Dive Brief:
- Global media spending will grow 6% to $656 billion next year, helped by sponsorships for the Summer Olympics in Tokyo and political advertising going into the U.S. presidential election. Digital advertising for the first time will make up more than half of the total at $336 billion, per a forecast that the World Advertising and Research Center (WARC) shared with Marketing Dive.
- Google's share of the global ad market will be 23%, ahead of Facebook's 13% and Amazon's 2.5%, WARC predicted. Financial services companies will boost spending by 12% to $53.4 billion, faster than other industries such as household goods (11%), transportation and tourism (9%), telecommunications and utilities (8.5%) and technology (8.4%). While the retail industry is the biggest spender, its growth will be the slowest at 2.6% to $65.4 billion.

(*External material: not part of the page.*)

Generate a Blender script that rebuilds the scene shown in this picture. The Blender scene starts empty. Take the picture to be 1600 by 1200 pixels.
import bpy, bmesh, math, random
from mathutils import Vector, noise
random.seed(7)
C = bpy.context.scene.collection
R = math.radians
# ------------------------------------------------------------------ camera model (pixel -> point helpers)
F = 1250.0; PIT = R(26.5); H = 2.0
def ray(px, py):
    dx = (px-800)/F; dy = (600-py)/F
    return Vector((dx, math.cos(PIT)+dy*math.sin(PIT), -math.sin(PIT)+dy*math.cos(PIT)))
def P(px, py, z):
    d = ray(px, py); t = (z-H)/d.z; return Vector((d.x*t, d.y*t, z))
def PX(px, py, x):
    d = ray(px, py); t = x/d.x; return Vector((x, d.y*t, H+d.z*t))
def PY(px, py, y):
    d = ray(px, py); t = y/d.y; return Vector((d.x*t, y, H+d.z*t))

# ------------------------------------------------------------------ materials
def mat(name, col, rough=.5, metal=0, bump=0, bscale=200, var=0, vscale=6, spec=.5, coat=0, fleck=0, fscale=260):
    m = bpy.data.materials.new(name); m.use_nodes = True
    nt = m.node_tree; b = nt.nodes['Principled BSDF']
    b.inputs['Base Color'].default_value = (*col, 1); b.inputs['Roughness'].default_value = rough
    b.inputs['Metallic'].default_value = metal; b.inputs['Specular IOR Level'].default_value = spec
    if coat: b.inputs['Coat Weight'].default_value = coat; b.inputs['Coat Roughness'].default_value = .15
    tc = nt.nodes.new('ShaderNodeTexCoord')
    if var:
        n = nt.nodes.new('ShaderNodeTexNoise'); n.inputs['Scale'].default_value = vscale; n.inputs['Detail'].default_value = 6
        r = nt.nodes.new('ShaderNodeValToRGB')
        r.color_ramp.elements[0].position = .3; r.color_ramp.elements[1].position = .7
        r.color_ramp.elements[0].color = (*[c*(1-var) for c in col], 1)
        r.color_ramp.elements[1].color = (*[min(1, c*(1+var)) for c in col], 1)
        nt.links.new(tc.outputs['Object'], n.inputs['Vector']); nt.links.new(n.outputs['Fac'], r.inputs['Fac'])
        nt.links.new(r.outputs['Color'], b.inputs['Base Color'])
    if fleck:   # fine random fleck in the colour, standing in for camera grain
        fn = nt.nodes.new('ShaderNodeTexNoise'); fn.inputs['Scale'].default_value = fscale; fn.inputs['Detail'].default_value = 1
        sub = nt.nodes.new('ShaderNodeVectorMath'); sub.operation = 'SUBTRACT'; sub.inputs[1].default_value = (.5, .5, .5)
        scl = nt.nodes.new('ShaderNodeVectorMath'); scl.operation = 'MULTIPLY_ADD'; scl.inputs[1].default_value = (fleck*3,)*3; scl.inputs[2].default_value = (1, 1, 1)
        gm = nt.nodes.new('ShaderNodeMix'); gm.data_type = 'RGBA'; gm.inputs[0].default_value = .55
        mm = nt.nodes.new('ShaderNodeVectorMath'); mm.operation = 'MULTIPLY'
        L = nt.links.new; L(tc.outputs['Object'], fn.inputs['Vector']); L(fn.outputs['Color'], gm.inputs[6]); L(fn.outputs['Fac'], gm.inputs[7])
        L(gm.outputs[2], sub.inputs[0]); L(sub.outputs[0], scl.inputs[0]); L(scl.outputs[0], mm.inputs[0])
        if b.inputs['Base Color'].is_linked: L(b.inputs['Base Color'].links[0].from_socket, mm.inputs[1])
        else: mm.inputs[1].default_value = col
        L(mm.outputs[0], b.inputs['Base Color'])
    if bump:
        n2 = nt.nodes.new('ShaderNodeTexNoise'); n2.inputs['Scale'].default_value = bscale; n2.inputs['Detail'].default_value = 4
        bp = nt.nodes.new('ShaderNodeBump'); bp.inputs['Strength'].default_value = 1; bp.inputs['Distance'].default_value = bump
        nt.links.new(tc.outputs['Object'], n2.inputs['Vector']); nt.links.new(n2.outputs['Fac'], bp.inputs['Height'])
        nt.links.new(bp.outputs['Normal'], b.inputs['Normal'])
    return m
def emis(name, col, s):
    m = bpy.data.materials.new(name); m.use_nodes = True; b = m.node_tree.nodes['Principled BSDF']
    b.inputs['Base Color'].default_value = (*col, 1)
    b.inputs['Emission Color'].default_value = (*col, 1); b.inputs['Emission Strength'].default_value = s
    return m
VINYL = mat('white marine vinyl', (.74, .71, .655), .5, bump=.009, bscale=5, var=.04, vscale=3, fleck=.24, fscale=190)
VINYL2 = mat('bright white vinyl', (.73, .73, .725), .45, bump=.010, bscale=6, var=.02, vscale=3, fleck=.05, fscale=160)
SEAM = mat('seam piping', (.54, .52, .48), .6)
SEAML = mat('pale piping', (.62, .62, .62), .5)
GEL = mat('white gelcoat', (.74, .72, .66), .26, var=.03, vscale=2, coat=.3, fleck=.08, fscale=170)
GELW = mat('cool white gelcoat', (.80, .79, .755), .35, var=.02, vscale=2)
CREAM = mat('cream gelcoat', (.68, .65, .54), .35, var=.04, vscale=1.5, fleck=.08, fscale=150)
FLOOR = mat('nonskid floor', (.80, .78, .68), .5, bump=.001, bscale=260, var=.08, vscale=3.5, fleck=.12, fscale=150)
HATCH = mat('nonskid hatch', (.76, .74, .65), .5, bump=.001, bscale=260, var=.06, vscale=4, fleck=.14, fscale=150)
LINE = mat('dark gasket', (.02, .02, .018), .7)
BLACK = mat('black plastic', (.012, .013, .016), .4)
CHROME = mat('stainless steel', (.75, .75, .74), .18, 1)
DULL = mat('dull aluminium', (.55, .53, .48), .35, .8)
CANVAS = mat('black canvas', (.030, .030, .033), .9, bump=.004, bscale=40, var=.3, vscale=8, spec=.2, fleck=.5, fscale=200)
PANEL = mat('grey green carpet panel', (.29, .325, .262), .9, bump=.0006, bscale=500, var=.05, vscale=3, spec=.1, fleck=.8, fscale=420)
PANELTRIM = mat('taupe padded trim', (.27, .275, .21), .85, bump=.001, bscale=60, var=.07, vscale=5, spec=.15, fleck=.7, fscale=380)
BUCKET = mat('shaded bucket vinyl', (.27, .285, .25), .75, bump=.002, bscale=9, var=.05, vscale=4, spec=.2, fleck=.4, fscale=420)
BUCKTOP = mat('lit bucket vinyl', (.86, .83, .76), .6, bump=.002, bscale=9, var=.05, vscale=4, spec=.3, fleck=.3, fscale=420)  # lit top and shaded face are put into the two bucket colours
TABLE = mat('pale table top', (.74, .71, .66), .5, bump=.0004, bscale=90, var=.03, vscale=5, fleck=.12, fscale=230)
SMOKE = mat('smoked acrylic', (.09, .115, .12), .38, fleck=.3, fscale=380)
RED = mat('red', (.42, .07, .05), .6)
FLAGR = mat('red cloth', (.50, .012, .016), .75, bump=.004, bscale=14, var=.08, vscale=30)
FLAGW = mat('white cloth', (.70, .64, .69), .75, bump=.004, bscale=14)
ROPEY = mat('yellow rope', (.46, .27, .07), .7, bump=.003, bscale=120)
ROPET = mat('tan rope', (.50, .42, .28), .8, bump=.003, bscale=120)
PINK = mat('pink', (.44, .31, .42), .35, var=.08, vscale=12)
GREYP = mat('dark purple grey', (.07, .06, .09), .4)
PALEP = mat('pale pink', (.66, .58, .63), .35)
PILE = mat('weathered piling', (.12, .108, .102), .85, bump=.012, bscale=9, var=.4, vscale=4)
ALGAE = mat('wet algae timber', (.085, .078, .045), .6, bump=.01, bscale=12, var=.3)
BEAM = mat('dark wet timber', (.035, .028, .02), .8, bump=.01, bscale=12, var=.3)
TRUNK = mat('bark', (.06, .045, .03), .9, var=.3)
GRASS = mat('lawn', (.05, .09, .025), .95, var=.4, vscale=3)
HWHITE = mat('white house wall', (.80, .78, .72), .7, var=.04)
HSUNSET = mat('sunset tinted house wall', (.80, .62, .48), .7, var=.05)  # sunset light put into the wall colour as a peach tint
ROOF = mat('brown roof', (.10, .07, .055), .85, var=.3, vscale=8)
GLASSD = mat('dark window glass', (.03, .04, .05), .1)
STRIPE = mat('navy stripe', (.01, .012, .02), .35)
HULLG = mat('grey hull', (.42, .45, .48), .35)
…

- Next year's growth rate in ad spending will be more than twice as much as this year's 2.5% gain to $618.7 billion, per a revised forecast by WARC. The researcher in February had forecast 4.3% growth in ad spending this year, but last week lowered its estimate because of a slowdown in consumer spending and economic output.
Dive Insight:
WARC's ad spending forecast indicates that cyclical events, such as the Olympic Games and U.S. elections, will be strong drivers of marketing activity. U.S. broadcaster NBC this year estimated that the Summer Olympics in Tokyo will set a record by surpassing the $1.2 billion in TV commercials it sold during 2016 games in Rio de Janeiro, Bloomberg reported. Political ad spending in the U.S. will surge 57% to $9.9 billion next year from $6.3 billion in 2016 amid growth in fundraising and digital advertising, WPP's ad-buying unit GroupM predicted in June.
This forecast supports other research that shows advertisers are shifting their spending to digital media as consumers spend more time on smartphones watching videos, interacting on social media or browsing the mobile web. Google, Facebook and Amazon will be the key beneficiaries of that continued trend as their share of global ad spending reaches a combined 40%, earning them the collective "triopoly" nickname.
WARC's forecast is slightly more optimistic than a revised outlook that Publicis-owned media agency Zenith published this month. The firm downgraded its estimate of global media spending growth to 4.4% — from a prior forecast of 4.6% — to total $640 billion. Zenith also forecast that annual spending growth will remain steady at 4.3% to 4.4% through 2021. The firm's Advertising Expenditure Forecast estimated that spending on social media will jump 20% to $84 billion this year, while newspaper and magazine spending will fall 6% to $69 billion.